CHAPTER II
THE TRAINING OF A TRAITOR
Ferdinand owed his principality to his mother, Princess Clementine of Orleans, the youngest and cleverest daughter of the French King Louis Philippe. He owed also his capacity for filling the position to the training bestowed upon him by that truly remarkable woman. It was a peculiar training, for he was trained to fill a hypothetical throne. Make a king of him, was his mother’s motto, and the kingdom is sure to turn up some day.
Clementine of Orleans was one of the stormy petrels of European inner politics. “The Czar’s nightmare, the Austrian Emperor’s bogey, and Bismarck’s sleeping draught” had been the epigrammatic description of the rôle she played, thrown off after deep consideration by an English diplomatist who worked out his impromptus very thoroughly.
She had married Prince Augustus of Saxe-Coburg Kohary, and by the Kohary hangs a tale. It was supposed by the vulgar to be an additional title, but it really was an excrescence on the Saxe-Coburg appellation, tacked on in return for some millions in hard cash. The original Kohary was a swindling army contractor whose name in England would be Cohen. He had made untold wealth by a system of army contracting which has its feeble imitators at the present day, and he cherished high ambitions for his pretty daughter Tony.

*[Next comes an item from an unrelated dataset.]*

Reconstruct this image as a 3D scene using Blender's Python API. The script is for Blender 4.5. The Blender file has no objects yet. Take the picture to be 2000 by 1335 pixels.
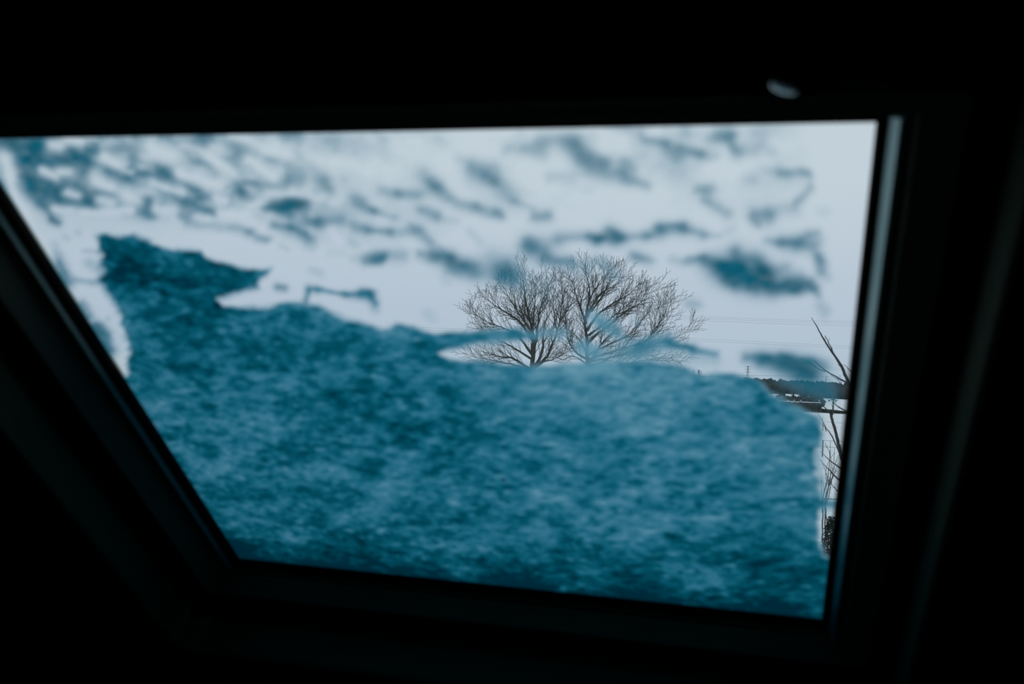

She, and her wealth, attracted the notice of that poverty-stricken prince, Ferdinand of Saxe-Coburg, grandfather of Bulgaria’s elect. The wedding and the dowry were arranged, and the condition exacted by the man of millions was that the Kohary should appear in the princely title. So it was; though Prince Augustus, at the instigation of his spouse Clementine, dropped the Cohen as soon as he conscientiously could. But there it was, and when, many years afterwards, Ferdinand of Bulgaria was able to address a deputation of Jewish merchants in their native Yiddish, gossips recalled a circumstance which explained why he was the only European ruler who could claim such an accomplishment.
Ferdinand’s Mother, Princess Clementine, at the age of 82.
But the Princess Clementine moved in a circle that had the discernment to see that the brand of Kohary was not upon her. She bore rather the stamp of the Bourbons, and to the very last of her extreme old age preserved the aristocratic air that became a daughter of Louis Philippe. She inherited immense wealth, and knew how to take care of it. Two passions possessed her in her life. The first was to restore the monarchical line in France, and to that end she plotted skilfully and unsuccessfully. The other was to realize in the person of her youngest son a prophecy that affected her most profoundly when it was delivered, and obtained a greater hold upon her with each succeeding year of her life.
The prophecy was delivered by a very old and unsightly gipsy woman who cajoled the Princess into permitting an inspection of her hand. The sybil declared that one of the sons of Clementine would one day reign a crowned king. The forecast was in accordance with the ambition and training of this remarkable woman, who at once decided that Ferdinand, the youngest and brightest of her boys, must be the instrument of its fulfilment.